What language is adequate to describe the coming into being of the new South Africa? What literary forms does newness take? What promises does the new “postapartheid fiction” deliver (or fail to deliver)? For many observers, the May 10, 1994, inauguration of Nelson Mandela as the first democratically elected president of South Africa captured the optimism of the political settlement that ended apartheid. Writers finally seemed able to suspend the imperatives of a literary culture oriented primarily toward political struggle. Yet while regime change informs “postapartheid fiction” in the literal sense of the term, literary and political periodization do not wholly coincide. The divisive legacies of racism are not easily dismissed. This understanding informs a category of writing often called “transitional literature” that emerges in tandem with South Africa’s Truth and Reconciliation Commission (TRC, 1996–1998) as the site where the new nation comes into being. Often autobiographical or confessional in tone, it remains bound up with the country’s racist past. Transitional literature thus points toward the ambivalent nature of the “post” in “postapartheid fiction,” which scholars argue functions here much like it does in the term “postcolonial.” Both prioritize the continued unfolding of a long historical sequence rather than a punctual transition that abrogates the reckoning with the past.

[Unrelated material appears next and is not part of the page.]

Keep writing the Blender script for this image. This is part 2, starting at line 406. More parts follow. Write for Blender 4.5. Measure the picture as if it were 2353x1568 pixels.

“Post-transitional literature,” in turn, includes fiction dating from roughly the second decade after the beginning of the political transition. A layered engagement with earlier writing and with the immediate past preserves the porous negotiation of temporality already at work in transitional literature. However, black writers in particular have stressed that the continuities between the apartheid regime and its democratic successor pertain less to the intertwining of temporalities than to political economy—given the nature of inequality in South Africa where class remains tightly bound up with race.

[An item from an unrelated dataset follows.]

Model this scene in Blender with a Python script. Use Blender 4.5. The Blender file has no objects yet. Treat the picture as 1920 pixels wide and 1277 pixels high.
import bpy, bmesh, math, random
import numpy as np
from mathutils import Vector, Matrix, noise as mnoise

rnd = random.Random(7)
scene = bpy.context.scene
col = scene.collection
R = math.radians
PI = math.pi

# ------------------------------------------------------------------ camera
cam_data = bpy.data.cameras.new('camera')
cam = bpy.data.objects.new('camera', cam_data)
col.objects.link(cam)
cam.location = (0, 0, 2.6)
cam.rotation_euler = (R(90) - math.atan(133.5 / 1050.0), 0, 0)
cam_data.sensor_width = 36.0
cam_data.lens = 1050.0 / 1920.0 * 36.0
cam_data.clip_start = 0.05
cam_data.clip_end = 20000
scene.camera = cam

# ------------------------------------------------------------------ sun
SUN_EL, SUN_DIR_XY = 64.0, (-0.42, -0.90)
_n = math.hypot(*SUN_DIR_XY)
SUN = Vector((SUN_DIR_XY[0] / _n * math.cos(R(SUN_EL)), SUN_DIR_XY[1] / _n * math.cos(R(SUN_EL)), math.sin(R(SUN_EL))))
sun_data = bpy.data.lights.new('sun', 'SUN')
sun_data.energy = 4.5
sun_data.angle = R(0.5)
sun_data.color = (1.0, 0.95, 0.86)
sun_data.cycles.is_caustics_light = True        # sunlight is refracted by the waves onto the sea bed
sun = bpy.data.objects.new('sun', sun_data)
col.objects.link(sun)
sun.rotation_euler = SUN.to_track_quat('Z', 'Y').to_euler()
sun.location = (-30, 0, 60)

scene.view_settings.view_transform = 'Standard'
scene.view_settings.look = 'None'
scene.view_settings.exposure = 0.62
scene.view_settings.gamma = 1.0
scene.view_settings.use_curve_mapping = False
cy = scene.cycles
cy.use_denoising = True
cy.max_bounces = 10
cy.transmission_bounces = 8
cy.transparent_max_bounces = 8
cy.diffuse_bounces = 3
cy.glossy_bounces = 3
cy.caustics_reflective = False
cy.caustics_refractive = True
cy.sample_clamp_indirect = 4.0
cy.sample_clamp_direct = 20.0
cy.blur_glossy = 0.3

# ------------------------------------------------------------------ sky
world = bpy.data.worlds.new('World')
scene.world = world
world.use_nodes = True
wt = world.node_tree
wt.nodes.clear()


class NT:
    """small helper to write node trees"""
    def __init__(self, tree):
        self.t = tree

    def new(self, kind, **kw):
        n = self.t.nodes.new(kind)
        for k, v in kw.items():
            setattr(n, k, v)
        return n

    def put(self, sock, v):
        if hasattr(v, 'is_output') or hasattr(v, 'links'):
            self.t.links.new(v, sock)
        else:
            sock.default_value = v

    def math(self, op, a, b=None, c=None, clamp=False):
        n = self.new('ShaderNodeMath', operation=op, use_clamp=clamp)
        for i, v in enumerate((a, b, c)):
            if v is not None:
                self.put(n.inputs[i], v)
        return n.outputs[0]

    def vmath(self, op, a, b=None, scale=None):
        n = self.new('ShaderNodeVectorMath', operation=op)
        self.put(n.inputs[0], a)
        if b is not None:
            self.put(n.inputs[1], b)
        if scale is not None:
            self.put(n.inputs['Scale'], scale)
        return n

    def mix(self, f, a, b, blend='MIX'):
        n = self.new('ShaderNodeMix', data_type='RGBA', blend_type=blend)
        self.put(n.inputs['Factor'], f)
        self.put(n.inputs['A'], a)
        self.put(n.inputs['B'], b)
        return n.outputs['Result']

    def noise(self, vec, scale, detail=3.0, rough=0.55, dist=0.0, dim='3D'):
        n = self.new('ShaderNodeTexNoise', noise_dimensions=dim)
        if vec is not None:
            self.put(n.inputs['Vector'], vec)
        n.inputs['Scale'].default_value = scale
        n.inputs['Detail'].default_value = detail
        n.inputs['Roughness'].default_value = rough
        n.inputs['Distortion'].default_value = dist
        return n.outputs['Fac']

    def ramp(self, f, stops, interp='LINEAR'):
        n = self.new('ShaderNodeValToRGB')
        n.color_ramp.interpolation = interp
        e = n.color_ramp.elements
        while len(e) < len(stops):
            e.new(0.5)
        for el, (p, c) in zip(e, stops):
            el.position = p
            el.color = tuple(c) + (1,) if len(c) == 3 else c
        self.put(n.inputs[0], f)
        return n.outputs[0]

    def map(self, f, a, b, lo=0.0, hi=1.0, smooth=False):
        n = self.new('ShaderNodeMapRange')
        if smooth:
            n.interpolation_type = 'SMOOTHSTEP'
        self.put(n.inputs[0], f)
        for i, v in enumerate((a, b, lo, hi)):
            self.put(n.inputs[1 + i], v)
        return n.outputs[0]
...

Postapartheid fiction is not merely the preserve of continuity, however. In South Africa, the preoccupation with race has given way to other vectors of subjectivity involving gender, sexual orientation, class, ethnicity, youth culture, and autochthony or foreignness, as well as their intersections. New concerns focused on gay and lesbian subjectivities, HIV/AIDS, or on the possibilities of conflict and conviviality opened up by the desegregated and increasingly cosmopolitan character of urban spaces, have accompanied a changing literary market. Newness proliferates through the devices of creative nonfiction, eco-fiction, and genre fiction. Crime fiction has become more popular. Partly serving as the index of social disorder in South Africa and partly as the arena where this disorder is worked through in fictional form, crime fiction tacitly offers the prospect of redress—however remote. Speculative fiction similarly pits utopian aspirations against dystopian skepticism, in dialogue with Afrofuturism elsewhere on the continent. Intra-African lines of influence, and indeed of migration, announce new pathways for literary expression in English. Afrikaans literature has similarly come to assimilate transnational and diasporic motifs. Using the idea of “postapartheid fiction” to convey the exceptionalism—rather than distinctiveness—of contemporary South African writing may thus have run its course. This is itself a telling marker of how far South African literature has come since the fall of the apartheid regime.